Castle Mountain Resort has a small terrain park with boxes, rails and small jumps, and is mostly suited to beginner to intermediate riders.

Advanced Skiing

Castle Ski Resort has plenty on offer for advanced skiers and snowboarders including tree lined piste runs (that tend to develop only small moguls), wide open off-piste lines off the top (with very sparse trees), glades with widely spaced trees, and also some real tree skiing. Mid-week, freshies can last for a long time and if the wind’s blowing, your tracks may be covered by the time you repeat the run.

Our favourite lines were the trees in the region of the North Star and 100 Last Turns near the skiers’ left boundary of the resort (although these may be bordering more on expert terrain than advanced. It takes a long traverse to get there (way past the groomed traverse trail), but the aspect is ideal, the wind often blows snow into the area, there’s little skier traffic, and the trees are plenty of fun.

Expert Ski and Snowboard Terrain

In addition to some of the tree skiing, The Chutes area is the quintessential expert terrain at Castle Mountain Resort. The lines to skiers’ left tend to be easier than those to the skiers’ right, but essentially you can traverse along and find a line that you like the look of.
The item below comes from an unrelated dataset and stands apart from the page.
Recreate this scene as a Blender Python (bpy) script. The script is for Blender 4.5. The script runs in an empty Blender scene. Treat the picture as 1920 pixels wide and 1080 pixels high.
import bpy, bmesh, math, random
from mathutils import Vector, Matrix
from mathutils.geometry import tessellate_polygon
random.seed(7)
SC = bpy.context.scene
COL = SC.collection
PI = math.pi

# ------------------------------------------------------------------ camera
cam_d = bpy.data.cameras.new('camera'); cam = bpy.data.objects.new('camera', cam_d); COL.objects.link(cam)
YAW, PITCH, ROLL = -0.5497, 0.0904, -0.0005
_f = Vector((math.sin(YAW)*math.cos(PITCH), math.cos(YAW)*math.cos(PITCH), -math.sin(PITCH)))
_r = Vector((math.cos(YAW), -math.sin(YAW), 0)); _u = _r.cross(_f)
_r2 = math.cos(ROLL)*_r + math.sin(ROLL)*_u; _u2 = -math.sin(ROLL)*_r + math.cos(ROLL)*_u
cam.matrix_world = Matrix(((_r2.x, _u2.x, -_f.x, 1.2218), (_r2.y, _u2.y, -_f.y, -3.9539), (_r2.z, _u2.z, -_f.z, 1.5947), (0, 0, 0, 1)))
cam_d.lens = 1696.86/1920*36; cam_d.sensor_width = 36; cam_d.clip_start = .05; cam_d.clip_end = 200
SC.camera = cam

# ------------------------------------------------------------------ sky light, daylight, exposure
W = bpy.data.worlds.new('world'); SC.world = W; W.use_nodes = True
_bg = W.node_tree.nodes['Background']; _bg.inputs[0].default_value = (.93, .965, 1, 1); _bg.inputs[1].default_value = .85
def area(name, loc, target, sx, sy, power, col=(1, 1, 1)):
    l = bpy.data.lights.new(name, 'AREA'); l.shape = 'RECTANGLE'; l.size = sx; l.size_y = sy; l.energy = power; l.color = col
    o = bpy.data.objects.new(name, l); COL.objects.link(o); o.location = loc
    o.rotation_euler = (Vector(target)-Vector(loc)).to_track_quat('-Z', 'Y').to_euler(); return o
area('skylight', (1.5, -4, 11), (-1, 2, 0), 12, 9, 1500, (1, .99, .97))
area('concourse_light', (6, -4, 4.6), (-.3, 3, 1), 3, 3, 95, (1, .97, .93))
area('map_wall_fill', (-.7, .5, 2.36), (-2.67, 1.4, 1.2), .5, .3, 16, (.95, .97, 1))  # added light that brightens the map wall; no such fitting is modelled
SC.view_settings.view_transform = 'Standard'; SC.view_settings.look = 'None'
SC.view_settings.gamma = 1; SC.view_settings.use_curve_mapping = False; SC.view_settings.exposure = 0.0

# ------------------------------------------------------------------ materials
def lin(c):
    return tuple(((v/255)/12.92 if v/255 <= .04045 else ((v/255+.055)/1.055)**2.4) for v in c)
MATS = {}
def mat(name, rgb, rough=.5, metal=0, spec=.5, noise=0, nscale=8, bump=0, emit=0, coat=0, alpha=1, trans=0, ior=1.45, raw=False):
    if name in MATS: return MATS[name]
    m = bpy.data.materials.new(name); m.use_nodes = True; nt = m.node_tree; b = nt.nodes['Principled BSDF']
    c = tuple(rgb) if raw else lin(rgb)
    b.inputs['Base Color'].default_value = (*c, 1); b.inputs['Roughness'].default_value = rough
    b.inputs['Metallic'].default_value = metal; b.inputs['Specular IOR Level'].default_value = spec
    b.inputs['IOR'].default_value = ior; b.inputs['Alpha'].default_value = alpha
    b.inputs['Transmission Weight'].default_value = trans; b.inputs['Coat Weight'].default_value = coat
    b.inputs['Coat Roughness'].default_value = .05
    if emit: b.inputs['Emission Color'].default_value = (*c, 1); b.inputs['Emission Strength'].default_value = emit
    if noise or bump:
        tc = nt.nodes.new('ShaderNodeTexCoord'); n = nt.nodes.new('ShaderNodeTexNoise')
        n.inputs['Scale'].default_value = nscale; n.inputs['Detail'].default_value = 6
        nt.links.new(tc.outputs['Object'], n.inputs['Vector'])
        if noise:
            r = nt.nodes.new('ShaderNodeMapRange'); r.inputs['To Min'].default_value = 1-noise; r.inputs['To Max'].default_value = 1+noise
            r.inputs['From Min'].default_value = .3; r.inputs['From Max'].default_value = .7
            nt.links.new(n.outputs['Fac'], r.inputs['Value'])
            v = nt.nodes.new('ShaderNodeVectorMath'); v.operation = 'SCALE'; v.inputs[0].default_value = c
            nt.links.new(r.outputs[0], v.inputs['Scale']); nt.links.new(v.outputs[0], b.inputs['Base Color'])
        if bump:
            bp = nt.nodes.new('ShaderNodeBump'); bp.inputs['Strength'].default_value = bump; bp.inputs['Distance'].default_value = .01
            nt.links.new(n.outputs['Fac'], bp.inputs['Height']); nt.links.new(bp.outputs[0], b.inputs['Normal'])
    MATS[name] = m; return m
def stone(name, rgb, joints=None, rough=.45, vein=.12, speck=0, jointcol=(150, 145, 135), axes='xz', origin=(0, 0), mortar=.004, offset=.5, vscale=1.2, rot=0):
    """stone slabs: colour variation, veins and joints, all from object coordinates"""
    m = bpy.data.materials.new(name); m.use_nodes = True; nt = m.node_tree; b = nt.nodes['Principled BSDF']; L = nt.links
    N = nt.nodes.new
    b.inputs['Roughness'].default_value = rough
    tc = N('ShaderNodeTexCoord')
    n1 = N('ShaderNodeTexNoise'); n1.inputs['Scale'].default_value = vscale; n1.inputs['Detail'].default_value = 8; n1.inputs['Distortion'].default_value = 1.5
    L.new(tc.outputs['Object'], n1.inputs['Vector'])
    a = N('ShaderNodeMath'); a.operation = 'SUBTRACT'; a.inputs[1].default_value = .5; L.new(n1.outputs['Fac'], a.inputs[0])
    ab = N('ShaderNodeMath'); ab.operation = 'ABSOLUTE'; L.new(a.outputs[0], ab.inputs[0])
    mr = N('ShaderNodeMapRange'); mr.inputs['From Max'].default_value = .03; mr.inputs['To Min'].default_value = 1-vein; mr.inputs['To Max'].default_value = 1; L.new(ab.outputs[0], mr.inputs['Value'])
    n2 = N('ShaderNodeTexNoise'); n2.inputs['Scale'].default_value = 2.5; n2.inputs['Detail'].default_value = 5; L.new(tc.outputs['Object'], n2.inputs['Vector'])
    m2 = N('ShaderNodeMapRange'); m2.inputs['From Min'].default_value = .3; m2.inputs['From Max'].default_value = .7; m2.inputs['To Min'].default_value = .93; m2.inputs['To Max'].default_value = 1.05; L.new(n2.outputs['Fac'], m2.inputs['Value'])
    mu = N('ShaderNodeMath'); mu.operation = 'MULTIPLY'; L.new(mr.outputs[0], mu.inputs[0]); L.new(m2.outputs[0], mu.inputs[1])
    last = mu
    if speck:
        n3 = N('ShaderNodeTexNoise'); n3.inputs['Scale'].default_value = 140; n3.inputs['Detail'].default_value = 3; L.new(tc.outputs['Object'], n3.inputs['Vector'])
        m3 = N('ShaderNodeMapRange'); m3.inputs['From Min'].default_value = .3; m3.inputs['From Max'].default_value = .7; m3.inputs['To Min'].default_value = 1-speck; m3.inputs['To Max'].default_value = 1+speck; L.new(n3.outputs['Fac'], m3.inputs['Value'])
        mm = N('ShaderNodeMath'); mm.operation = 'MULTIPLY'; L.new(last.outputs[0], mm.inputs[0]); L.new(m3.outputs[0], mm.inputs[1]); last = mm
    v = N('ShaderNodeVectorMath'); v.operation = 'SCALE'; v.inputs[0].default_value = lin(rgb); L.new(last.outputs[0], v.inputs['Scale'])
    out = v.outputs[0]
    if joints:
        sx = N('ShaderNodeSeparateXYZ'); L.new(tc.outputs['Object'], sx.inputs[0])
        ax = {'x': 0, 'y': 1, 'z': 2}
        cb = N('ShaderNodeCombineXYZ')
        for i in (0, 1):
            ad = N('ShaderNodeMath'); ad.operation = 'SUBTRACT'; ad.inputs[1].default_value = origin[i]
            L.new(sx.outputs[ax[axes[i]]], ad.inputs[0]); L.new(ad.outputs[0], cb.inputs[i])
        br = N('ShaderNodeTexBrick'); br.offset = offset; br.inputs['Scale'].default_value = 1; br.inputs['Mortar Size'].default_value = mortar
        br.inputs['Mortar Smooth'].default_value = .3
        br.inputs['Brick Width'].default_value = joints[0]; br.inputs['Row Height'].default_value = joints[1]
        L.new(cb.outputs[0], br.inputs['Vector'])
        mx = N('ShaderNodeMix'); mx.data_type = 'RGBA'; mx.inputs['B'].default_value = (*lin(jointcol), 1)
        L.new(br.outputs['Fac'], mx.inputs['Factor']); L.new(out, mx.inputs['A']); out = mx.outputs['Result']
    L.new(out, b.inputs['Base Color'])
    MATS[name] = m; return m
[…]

As with most rocky terrain, the gnarly factor of the runs depends on the snow conditions. Some of the chutes may have small mandatory cliff drops when snow base levels are somewhat low, but these are generally marked if you don’t want air time.

The Chutes are south facing so these are best skied when it’s fresh and/or the temps have remained very cold.

It’s a bit of a traverse in to get to many of lines in The Chutes and a long travel out, but at least there’s a luxuriously groomed egress run, and it has plenty of rollers for some extra fun!

Sidecountry

Ski touring up to the sidecountry area utilised by Powder Stagecoach snowcat skiing is only permitted a couple of days a week, depending on the exact timing of the cat ski days.